With recent figures suggesting that military divorce rates may be rising, and service members actively deployed around the world, child custody is often a concern. Many residents of New Orleans are currently on active military deployments, and many more are subject to be called up in the future in the event of a crisis. A congressional committee is exploring a proposal which would help protect and enhance the child custody rights of parents in the armed forces.

The proposed Servicemember Family Protection Act would prohibit a court's use of a service members current or future active military deployment as the sole basis for ruling against him or her in a child custody contest. Military parents can be suddenly ordered to the furthest corner of a globe and have little or no control over when that occurs or how long they will be away.

The proponents of the legislation say that serving their country in this way should not subject them to being the automatic loser in a contest for the primary custody of their children. Rather than give military members an advantage in such court proceedings, as advocates contend, it merely removes a disadvantage.

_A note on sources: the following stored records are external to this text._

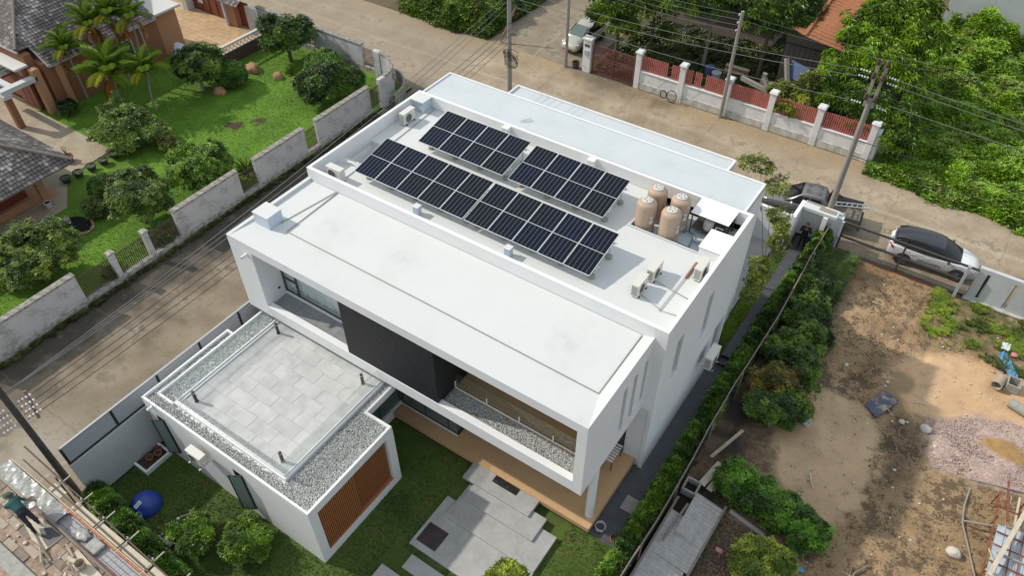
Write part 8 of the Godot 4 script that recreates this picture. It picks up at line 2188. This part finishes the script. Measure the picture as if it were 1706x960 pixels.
	for p in [[[V(28.55, .1, 11.2), V(28.52, .12, 10.2), V(28.62, .14, 9.35), V(28.95, .12, 8.6), V(29.5, .1, 7.3)], .035, "pale pipe laid on the soil left of the formwork"], [[V(28.6, .28, 9.38), V(29.3, .45, 9.55), V(30.2, .8, 9.75)], .04, "pale pipe running from the laid pipe into the formwork"], [[V(28.45, .08, 11.65), V(29.5, .10, 11.95), V(31, .10, 12.35)], .045, "thin pale rail along the lower edge of the pink gravel"]]:
		b = MB.new(); b.tube(p[0], p[1], -1, 6); single("site_pipe", b, M.pole, p[2], "pipe", "", p[0][0])

func _ready() -> void:
	rng.seed = 20240517
	var cam := Camera3D.new()
	cam.position = V(22.453, 27.82, -12.733)
	cam.rotation = Vector3(-0.7812, 0.5996, -0.0038)
	cam.fov = 41.2; cam.near = .2; cam.far = 900
	cam.name = "camera"; add_child(cam); cam.current = true
	var we := WorldEnvironment.new(); we.name = "world_environment"
	var env := Environment.new()
	env.background_mode = Environment.BG_SKY
	var sm := ProceduralSkyMaterial.new()
	sm.sky_top_color = Color(.80, .84, .88); sm.sky_horizon_color = Color(.72, .745, .775); sm.sky_curve = .2
	sm.ground_bottom_color = Color(.30, .30, .26); sm.ground_horizon_color = Color(.6, .6, .58)
	sm.sky_energy_multiplier = 1.0; sm.sun_angle_max = 85; sm.sun_curve = .25
	var sky := Sky.new(); sky.sky_material = sm
	env.sky = sky
	env.tonemap_mode = Environment.TONE_MAPPER_LINEAR
	env.tonemap_exposure = 1.05
	env.sdfgi_enabled = true; env.ssao_enabled = true; env.ssil_enabled = true
	we.environment = env; add_child(we)
	var sun := DirectionalLight3D.new(); sun.name = "sun"
	sun.light_energy = 1.0; sun.light_color = Color(1.0, .965, .91); sun.light_angular_distance = 1.2; sun.shadow_enabled = true
	add_child(sun)
	sun.look_at_from_position(Vector3.ZERO, Vector3(1.15, -1.0, -0.30))
	make_materials()
	M.film = noisy(91, [C3(.22, .23, .26), C3(.36, .38, .42), C3(.50, .52, .56)], 1.2, .03, .12, .5, .3)
	M.pink_dull = plain(.30, .16, .13, .7)
	M.camo = noisy(90, [C3(.02, .05, .04), C3(.06, .10, .07), C3(.16, .18, .12)], .35, .03, .1, .4, .9)
	make_plants()
	build_ground()
	build_house()
	build_fences()
	build_neighbours()
	build_lines()
	build_roof_things()
	build_garden()
	build_vehicles()
	build_people()
	build_site_left()
	build_site_right()
	build_plants()
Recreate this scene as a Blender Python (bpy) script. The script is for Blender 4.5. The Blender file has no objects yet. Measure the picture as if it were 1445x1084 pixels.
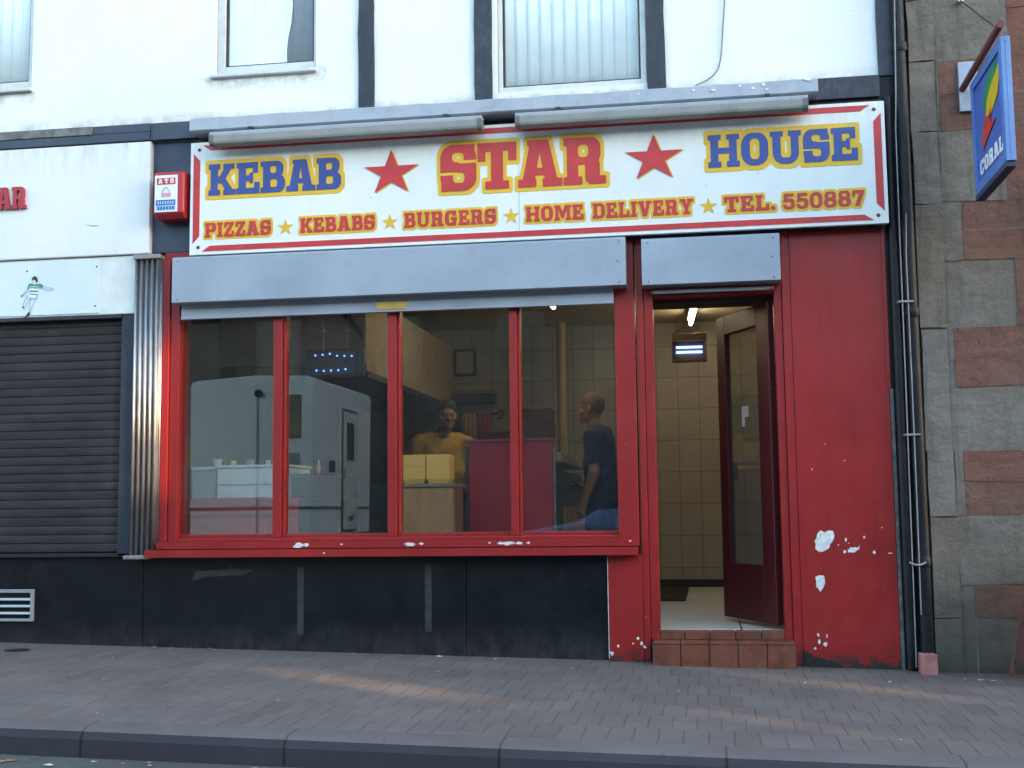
import bpy, bmesh, math, random
import numpy as np
from mathutils import Vector, Matrix, Euler
rad = math.radians
S = bpy.context.scene
COL = S.collection
random.seed(7)

# ------------------------------------------------------------------ camera
cam_d = bpy.data.cameras.new('camera'); cam = bpy.data.objects.new('camera', cam_d); COL.objects.link(cam)
CX = Vector((0.987482, 0.157295, -0.011762)); CY = -Vector((-0.027723, 0.099669, -0.994634)); CZ = -Vector((-0.155279, 0.982509, 0.102782))
mw = Matrix((CX, CY, CZ)).transposed().to_4x4(); mw.translation = (0, -7.55, .925)
cam.matrix_world = mw
cam_d.sensor_width = 36; cam_d.lens = 36 * 1730 / 1445; cam_d.clip_start = .05; cam_d.clip_end = 500
S.camera = cam
# ------------------------------------------------------------------ light
SUN_DIR = Vector((.87, -.5, 0)).normalized()
SUN_EL = rad(6.0)
world = bpy.data.worlds.new("World"); S.world = world; world.use_nodes = True
wn = world.node_tree; wn.nodes.clear()
sky = wn.nodes.new('ShaderNodeTexSky'); sky.sky_type = 'NISHITA'; sky.sun_disc = False
sky.sun_elevation = SUN_EL; sky.sun_rotation = math.atan2(SUN_DIR.x, SUN_DIR.y)
sky.air_density = 1.0; sky.dust_density = 0.6; sky.ozone_density = 1.2
bgn = wn.nodes.new('ShaderNodeBackground'); bgn.inputs[1].default_value = .15
wo = wn.nodes.new('ShaderNodeOutputWorld')
wn.links.new(sky.outputs[0], bgn.inputs[0]); wn.links.new(bgn.outputs[0], wo.inputs[0])
sd = bpy.data.lights.new('sun', 'SUN'); sd.energy = 2.1; sd.angle = rad(.3); sd.color = (1, .72, .42)
sun = bpy.data.objects.new('sun', sd); COL.objects.link(sun)
sdir = Vector((SUN_DIR.x * math.cos(SUN_EL), SUN_DIR.y * math.cos(SUN_EL), math.sin(SUN_EL)))
sun.rotation_euler = sdir.to_track_quat('Z', 'Y').to_euler(); sun.location = sdir * 60
S.view_settings.view_transform = 'Standard'; S.view_settings.look = 'None'; S.view_settings.gamma = 1
S.view_settings.exposure = 3.6

# ------------------------------------------------------------------ helpers
def tag(o, label=None, cat=None, group=None, kind=None):
    if label: o['label'] = label
    if cat: o['category'] = cat
    if group: o['group'] = group
    if kind: o['kind'] = kind
    return o
def thing(name, loc, label, cat, group=None):
    o = bpy.data.objects.new(name, None); COL.objects.link(o); o.location = loc; o.empty_display_size = .1
    return tag(o, label, cat, group)
def wloc(o):
    v = Vector((0, 0, 0))
    while o is not None: v += o.location; o = o.parent
    return v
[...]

The same proposal has previously been passed in the last four years in the U.S. House of Representatives, but each time failed to be endorsed by the U.S. Senate. The current version of the bill defines military deployment to include unaccompanied overseas tours and humanitarian missions, such as aiding the victims of natural disasters, as well as military combat zone deployments or support operations.

Sometimes, even when a member of the military desires to keep primary physical custody of their children, they are sent to locations where it is not practical or safe to bring family members along. In some instances, they may have someone else, such as a grandparent, temporarily care for their child. Working out an arrangement that most benefits a child and preserves parent-child relationships is often the best solution.